Here is something very few people know about me: I love the F-word. It's the most versatile word in English. It can be used as just about every part of speech, it fits in almost any sentence, and nothing's better at getting someone's attention than a well-placed F-bomb. Of course, there are times and places where it's inappropriate, and like anything else it can be diminished with overuse. Martin Scorcese's awful film The Wolf of Wall Street, among its many other excesses, recently set a record with over five hundred uses of the F-word in a three-hour film, and by the end of the movie I didn't want to hear it again for a while.
Stephen Adly Guirgis's play The Motherf***er with the Hat puts the word right there in the title for all to see. (It caused some amusing problems at the 2011 Tony Awards ceremony.) The setup is simple: Jackie, a recovering drug and alcohol addict recently released from prison, is home to celebrate his first job.
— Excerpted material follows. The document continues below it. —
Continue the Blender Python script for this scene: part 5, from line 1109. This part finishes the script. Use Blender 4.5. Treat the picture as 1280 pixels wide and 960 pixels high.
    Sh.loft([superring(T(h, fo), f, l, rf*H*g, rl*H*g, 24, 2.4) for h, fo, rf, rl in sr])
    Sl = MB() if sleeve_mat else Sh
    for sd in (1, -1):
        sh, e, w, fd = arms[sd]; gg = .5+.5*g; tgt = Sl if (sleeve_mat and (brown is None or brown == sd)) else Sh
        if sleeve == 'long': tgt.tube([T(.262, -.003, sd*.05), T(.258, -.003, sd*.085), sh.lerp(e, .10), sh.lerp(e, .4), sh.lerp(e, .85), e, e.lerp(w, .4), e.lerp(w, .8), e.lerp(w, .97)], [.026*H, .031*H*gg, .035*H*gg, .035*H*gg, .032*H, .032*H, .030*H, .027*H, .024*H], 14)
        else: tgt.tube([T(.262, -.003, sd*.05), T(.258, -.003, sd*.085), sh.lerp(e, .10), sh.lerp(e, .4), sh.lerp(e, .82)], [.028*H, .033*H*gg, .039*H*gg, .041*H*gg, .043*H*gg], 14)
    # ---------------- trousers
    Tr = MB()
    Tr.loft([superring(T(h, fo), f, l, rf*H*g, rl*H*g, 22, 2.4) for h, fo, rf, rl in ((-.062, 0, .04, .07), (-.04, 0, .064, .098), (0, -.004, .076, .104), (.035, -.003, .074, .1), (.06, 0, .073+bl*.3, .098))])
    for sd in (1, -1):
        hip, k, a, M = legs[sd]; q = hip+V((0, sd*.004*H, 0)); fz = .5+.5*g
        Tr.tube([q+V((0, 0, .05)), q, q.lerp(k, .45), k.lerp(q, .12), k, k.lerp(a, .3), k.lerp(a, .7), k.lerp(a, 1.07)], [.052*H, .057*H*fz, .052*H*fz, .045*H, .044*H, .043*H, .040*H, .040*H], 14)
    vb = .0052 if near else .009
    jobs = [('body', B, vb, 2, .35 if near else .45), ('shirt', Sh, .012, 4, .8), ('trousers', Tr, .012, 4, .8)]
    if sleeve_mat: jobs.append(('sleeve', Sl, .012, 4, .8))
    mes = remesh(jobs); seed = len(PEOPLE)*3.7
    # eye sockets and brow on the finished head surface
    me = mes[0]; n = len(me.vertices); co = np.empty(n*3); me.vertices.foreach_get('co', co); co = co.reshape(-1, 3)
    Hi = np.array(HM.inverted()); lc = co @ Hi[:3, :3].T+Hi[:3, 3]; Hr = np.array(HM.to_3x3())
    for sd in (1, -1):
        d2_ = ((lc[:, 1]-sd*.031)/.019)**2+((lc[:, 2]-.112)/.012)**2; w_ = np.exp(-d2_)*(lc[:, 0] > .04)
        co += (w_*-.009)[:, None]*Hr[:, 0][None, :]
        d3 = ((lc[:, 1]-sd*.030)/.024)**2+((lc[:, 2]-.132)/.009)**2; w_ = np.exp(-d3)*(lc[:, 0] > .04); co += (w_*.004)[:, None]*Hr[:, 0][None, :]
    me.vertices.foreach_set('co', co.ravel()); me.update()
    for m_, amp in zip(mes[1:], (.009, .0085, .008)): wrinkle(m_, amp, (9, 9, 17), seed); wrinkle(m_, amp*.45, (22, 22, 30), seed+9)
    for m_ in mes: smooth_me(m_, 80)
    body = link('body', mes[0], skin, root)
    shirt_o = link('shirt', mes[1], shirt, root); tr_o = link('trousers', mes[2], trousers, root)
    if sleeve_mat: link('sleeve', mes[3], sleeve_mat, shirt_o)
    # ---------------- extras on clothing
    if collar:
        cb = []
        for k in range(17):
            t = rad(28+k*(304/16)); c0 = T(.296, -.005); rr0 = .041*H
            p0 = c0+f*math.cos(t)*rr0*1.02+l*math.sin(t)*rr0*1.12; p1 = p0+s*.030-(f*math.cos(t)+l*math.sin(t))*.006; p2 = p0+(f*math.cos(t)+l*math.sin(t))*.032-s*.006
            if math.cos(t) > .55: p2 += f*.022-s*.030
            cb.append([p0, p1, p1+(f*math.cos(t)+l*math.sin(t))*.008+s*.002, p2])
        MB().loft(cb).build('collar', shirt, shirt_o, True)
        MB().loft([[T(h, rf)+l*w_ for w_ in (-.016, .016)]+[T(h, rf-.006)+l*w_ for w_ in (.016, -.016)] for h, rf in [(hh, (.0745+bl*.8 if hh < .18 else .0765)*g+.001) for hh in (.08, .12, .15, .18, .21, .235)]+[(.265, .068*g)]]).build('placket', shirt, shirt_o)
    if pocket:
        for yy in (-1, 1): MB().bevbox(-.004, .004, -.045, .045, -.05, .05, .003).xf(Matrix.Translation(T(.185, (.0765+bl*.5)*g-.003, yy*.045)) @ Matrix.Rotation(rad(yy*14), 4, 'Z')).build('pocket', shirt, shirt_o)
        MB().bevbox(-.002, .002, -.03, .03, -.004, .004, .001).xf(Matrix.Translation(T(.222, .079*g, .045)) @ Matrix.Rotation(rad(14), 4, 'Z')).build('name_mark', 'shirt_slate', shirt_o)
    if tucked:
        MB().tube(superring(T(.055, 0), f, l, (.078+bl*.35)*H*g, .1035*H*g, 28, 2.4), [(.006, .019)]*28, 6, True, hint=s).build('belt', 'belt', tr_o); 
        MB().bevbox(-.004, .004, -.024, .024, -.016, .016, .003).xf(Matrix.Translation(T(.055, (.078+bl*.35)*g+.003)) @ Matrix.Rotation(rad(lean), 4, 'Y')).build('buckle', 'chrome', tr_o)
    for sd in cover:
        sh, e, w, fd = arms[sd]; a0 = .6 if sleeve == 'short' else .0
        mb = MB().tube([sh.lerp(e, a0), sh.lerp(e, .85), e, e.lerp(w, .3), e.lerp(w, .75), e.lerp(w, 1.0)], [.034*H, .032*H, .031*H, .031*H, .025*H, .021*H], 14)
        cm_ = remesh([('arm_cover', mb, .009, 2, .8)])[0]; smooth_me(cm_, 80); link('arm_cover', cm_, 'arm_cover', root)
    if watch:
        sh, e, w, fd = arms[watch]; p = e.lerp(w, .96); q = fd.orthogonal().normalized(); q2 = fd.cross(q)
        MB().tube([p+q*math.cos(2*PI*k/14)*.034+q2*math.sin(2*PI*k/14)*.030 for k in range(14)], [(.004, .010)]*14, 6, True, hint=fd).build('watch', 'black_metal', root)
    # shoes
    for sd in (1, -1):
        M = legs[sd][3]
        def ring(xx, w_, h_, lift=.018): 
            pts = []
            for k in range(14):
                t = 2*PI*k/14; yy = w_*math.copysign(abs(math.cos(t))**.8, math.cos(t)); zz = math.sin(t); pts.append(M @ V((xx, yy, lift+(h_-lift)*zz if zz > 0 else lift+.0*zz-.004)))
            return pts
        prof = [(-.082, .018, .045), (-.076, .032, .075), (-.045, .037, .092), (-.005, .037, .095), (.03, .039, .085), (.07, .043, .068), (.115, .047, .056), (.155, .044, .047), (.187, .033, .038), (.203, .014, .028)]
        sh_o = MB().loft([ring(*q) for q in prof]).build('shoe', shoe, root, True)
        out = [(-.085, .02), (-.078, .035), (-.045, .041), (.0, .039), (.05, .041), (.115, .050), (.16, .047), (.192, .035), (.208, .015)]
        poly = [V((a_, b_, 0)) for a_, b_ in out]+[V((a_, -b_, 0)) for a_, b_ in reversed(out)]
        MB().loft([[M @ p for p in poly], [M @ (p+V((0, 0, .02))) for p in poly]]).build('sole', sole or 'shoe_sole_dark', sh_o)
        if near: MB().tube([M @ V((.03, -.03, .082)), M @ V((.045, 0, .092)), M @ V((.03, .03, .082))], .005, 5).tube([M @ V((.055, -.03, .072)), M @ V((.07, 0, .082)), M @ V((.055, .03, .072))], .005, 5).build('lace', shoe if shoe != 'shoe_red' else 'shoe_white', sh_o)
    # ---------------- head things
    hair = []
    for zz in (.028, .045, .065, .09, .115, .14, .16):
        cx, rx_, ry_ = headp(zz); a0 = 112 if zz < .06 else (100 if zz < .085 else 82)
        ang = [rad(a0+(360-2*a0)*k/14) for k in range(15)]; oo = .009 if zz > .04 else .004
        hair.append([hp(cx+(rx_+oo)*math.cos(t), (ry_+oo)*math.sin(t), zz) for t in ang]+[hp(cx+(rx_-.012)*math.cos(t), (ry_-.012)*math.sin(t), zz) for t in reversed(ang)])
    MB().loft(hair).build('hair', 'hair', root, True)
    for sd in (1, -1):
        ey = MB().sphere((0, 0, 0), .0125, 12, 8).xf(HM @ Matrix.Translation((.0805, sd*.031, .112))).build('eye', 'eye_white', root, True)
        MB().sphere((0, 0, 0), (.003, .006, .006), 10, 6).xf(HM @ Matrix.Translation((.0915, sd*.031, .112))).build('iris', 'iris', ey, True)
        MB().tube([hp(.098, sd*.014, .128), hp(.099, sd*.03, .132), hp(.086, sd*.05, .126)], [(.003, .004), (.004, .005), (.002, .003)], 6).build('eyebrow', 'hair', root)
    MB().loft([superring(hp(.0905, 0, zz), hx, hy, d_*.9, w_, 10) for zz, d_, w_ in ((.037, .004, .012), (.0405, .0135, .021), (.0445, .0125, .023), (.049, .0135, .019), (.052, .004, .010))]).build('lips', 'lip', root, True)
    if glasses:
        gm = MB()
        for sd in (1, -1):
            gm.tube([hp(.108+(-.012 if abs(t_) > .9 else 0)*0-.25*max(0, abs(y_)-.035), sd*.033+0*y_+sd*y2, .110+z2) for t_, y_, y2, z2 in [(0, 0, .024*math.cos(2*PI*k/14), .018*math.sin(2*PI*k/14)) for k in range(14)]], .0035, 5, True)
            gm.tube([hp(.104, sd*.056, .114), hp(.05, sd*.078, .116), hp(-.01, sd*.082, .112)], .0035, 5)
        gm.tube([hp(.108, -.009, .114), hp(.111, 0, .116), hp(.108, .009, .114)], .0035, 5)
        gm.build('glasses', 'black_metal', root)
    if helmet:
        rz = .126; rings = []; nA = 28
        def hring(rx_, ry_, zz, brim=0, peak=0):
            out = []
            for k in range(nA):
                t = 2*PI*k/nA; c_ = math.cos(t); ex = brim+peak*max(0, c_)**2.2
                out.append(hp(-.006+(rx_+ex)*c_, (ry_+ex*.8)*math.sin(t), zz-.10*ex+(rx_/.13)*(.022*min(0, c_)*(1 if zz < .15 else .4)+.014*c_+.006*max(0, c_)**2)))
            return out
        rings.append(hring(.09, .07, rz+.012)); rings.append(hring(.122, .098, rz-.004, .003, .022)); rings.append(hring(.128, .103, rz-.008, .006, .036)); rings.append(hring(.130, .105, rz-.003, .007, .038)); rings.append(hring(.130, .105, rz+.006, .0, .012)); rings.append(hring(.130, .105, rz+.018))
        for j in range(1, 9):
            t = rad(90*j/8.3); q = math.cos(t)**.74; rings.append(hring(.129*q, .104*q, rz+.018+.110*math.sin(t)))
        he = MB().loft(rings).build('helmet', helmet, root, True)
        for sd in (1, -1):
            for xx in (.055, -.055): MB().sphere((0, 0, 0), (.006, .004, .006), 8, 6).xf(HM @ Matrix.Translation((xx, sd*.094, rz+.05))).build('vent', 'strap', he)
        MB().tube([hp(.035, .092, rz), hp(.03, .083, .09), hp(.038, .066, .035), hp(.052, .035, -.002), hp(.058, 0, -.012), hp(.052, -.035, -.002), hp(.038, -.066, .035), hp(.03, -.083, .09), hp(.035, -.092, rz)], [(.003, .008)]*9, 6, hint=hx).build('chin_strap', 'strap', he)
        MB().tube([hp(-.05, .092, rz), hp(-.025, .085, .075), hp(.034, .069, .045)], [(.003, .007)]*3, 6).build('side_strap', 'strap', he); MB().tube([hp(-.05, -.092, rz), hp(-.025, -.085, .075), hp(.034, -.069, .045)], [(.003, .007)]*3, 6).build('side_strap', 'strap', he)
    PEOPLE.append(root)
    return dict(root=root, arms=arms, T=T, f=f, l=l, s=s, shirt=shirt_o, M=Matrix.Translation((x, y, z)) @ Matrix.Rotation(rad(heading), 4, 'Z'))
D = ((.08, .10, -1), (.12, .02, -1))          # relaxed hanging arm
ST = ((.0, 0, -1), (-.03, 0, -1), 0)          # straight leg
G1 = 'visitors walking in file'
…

He brings presents for his girlfriend, Veronica, and as they get undressed to commemorate the event, Jackie notices a strange man's hat on the table. He confronts Veronica, who denies any wrongdoing, but he doesn't believe her. So he storms out.
Jackie ends up at the home of Ralph, his sponsor, who tries to soothe him and keep him from relapsing. Jackie's cousin Julio also has a few things to say about Veronica (and Ralph), and that's pretty much the play. Jackie confronts Veronica, Ralph confronts Jackie, Julio confronts everyone else, and there's a lot of yelling and swearing until the play ends two hours later. The plot boils down to whether Veronica cheated, and with whom, and whether she will ever stop abusing substances, and whether Jackie can manage to stay sober. None of those questions are answered, though they're all debated over and over until, frankly, I didn't care. I just wanted the yelling to stop.
The actors give remarkable performances despite the shallow characters. John San Nicolas, as Jackie, has a marathon-sized role and gives it his all. He can be hilarious one second and heartbreaking the next, and even with Jackie's dese-dem-dose vocabulary finds a wide range of emotions. Even in the repetitive fight scenes, San Nicolas never reuses an effect or gives the same reaction twice.
Gilberto Marin del Campo is just as strong as Julio, who seems gay (but keeps referring to an offstage wife) and effete, but turns out to have a temper of his own and a fierce loyalty that no one should mess with. Diana De La Cruz does what she can with Veronica, but the character doesn't grow or change much; all she does is veer between screaming and seduction, and we never find out why she does the things she does.
Victor Mack as Ralph has a harder assignment. Ralph is all twelve-step platitudes and, later in the story, confessions, and he doesn't have the flavorful Spanglish dialogue of the others. Mack is a strong actor but he just doesn't have the tools to make Ralph interesting. Likewise, Val Landrum as Victoria (Ralph's wife) doesn't have a lot to do but complain and act sexy, and her one big scene is a snooze. (Playwrighting 101: Don't give characters similar-sounding names. Is Guirgis trying to tell us that the women are interchangeable? He certainly hasn't written either of them with much depth.)
Director Kevin E. Jones tries to make the play entertaining, but he can't provide the depth that the playwright left out of the script. He's also slowed down by Tal Sanders's set, which is rich with detail but too cumbersome; the set changes seemed to take forever, making the play the equivalent of watching a movie on commercial television with innumerable commercial interruptions. Jones and fight choreographer Jonathan Cole provided some exciting physical confrontations (well played by the actors), but the rest of the play was all conversation, and even my beloved F-word grew dull and repetitive by the end. Sound designer Sharath Patel threw in a wide melange of pop songs between scenes, but to no discernible effect.
The title of the play is irresistible. Who isn't curious what a play called The Motherf***er with the Hat is about? Honestly, though, despite the efforts of the cast, there isn't much to see. I was more entertained by audience members and ushers trying to talk about the play beforehand without using that word. Ultimately, it's the writer who F-ed up this one.